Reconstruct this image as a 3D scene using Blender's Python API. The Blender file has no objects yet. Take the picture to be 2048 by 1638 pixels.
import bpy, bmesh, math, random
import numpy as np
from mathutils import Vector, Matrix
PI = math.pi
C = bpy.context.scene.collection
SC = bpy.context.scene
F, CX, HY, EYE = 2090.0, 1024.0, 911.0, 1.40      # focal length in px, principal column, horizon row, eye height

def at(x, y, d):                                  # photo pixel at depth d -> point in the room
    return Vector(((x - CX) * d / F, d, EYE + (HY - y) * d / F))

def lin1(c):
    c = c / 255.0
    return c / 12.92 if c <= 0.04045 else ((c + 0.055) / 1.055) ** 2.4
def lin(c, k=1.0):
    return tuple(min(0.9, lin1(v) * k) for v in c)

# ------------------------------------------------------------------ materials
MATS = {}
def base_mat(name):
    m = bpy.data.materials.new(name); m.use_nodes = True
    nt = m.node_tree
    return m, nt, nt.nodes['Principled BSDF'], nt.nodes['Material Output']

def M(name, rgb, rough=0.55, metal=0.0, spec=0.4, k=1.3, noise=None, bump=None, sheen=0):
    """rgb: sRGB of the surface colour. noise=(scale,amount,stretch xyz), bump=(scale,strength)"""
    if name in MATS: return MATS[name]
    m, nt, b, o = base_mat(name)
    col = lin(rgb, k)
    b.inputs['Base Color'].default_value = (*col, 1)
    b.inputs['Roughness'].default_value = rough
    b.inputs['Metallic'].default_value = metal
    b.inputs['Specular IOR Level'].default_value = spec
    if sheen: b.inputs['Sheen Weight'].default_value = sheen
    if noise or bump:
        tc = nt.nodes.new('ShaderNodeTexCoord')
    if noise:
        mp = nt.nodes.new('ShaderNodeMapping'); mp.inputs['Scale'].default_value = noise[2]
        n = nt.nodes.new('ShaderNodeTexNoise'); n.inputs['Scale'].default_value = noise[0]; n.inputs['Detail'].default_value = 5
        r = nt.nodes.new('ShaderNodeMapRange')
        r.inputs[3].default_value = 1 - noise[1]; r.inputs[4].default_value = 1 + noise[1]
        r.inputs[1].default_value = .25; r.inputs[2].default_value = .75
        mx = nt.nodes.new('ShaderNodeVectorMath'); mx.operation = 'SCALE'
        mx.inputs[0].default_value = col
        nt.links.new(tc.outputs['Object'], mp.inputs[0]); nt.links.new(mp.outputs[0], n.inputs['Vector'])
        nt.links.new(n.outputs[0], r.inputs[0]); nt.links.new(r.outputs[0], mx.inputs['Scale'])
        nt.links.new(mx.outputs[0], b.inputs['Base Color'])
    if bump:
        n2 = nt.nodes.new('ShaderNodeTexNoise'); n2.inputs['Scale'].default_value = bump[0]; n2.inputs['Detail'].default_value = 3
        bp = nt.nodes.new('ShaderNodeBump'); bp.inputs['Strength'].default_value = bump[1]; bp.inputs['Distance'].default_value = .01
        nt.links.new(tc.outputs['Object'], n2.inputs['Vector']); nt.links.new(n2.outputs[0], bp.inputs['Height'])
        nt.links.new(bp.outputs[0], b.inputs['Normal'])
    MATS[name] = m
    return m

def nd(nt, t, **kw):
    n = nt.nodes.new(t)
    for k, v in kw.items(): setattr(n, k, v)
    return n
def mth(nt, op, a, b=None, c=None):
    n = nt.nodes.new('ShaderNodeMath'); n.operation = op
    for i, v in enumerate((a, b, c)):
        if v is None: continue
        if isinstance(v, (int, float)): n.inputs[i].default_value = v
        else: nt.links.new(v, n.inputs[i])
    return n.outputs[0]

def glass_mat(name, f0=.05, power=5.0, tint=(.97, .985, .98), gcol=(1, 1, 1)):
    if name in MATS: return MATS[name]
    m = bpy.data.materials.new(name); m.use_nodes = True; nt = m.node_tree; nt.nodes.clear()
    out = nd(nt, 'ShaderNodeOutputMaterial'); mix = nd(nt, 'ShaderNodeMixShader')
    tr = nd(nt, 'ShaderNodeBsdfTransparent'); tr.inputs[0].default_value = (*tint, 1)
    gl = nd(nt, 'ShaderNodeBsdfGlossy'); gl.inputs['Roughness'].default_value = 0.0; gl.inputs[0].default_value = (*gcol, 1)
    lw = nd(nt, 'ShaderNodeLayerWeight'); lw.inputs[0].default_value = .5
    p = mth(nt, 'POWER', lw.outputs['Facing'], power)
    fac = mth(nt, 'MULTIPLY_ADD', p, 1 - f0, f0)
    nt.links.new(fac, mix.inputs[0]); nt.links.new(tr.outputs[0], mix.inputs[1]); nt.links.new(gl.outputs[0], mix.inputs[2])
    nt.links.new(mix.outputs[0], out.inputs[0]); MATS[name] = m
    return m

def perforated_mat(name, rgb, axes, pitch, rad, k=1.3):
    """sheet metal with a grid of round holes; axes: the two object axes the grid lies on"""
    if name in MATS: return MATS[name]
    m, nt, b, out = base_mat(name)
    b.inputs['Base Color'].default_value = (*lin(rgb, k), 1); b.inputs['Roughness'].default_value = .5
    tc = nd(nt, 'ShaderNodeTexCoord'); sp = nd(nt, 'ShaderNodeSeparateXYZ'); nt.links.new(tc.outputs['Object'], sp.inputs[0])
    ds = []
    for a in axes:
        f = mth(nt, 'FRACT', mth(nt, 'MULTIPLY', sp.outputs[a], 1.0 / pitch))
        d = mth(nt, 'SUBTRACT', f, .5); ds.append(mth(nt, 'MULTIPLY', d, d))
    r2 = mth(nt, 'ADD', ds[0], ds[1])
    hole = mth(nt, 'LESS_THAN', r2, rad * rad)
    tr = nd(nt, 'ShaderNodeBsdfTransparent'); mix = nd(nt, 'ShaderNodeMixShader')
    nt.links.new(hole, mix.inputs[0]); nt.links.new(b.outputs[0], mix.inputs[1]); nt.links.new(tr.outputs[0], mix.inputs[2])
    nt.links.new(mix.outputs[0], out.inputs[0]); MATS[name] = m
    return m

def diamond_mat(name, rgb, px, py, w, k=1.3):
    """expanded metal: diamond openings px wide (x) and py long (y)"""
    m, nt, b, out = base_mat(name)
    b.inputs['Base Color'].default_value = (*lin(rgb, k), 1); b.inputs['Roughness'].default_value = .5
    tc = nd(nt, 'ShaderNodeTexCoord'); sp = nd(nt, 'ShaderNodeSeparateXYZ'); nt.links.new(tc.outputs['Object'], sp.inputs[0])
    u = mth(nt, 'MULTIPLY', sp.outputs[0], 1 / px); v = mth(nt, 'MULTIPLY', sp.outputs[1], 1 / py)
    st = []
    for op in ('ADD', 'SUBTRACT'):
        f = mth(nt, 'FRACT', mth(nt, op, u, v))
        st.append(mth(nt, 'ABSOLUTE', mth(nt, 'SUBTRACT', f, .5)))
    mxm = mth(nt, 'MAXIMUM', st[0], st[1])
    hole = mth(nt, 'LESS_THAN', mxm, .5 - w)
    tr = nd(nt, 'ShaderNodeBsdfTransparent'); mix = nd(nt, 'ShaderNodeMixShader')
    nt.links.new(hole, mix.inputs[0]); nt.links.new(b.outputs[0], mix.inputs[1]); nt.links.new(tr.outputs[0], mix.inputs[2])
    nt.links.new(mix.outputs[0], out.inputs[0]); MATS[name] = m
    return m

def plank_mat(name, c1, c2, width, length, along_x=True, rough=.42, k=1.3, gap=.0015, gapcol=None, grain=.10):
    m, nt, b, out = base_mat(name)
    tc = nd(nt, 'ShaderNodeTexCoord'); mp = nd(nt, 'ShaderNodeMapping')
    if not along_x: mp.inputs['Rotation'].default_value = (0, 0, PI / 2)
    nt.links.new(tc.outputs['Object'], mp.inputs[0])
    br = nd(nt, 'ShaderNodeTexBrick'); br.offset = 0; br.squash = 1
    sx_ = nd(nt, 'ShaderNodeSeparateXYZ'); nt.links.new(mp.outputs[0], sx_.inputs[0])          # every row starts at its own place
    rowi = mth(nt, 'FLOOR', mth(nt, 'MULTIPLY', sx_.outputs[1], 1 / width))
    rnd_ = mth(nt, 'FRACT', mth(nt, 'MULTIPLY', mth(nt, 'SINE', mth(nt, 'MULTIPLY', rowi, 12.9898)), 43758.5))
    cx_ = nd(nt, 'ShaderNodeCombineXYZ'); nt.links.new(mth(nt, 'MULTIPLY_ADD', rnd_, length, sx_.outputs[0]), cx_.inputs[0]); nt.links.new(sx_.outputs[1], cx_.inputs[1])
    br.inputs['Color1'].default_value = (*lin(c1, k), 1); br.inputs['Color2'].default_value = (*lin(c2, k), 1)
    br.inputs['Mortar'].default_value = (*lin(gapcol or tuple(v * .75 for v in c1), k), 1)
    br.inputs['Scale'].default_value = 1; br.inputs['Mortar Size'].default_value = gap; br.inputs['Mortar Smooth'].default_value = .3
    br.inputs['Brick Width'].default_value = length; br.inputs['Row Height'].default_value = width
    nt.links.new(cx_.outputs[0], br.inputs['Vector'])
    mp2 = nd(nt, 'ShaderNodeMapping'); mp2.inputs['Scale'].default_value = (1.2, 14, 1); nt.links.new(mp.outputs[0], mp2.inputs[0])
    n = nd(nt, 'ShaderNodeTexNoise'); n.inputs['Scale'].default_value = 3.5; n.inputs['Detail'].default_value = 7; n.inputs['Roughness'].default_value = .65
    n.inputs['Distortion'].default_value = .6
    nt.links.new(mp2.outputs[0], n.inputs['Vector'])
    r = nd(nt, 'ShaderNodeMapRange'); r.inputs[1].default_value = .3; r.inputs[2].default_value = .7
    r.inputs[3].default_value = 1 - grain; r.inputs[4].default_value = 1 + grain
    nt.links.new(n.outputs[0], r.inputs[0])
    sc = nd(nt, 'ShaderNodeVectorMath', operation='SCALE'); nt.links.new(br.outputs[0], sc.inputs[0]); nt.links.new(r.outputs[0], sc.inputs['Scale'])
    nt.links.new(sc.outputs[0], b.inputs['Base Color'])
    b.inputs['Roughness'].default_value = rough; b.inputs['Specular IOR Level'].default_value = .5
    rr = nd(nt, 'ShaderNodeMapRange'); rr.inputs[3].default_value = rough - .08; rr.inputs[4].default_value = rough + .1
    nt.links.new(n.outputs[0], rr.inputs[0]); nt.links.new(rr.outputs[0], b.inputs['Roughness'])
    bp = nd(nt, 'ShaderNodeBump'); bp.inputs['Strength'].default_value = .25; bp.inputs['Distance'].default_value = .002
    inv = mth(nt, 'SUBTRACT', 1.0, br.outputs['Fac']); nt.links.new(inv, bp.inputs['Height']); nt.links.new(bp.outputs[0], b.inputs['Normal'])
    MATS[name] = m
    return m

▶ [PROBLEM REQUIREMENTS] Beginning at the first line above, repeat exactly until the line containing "return Vector(((x - CX)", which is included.

▶ [PROBLEM SOLUTION]
Reconstruct this image as a 3D scene using Blender's Python API. The Blender file has no objects yet. Take the picture to be 2048 by 1638 pixels.
import bpy, bmesh, math, random
import numpy as np
from mathutils import Vector, Matrix
PI = math.pi
C = bpy.context.scene.collection
SC = bpy.context.scene
F, CX, HY, EYE = 2090.0, 1024.0, 911.0, 1.40      # focal length in px, principal column, horizon row, eye height

def at(x, y, d):                                  # photo pixel at depth d -> point in the room
    return Vector(((x - CX) * d / F, d, EYE + (HY - y) * d / F))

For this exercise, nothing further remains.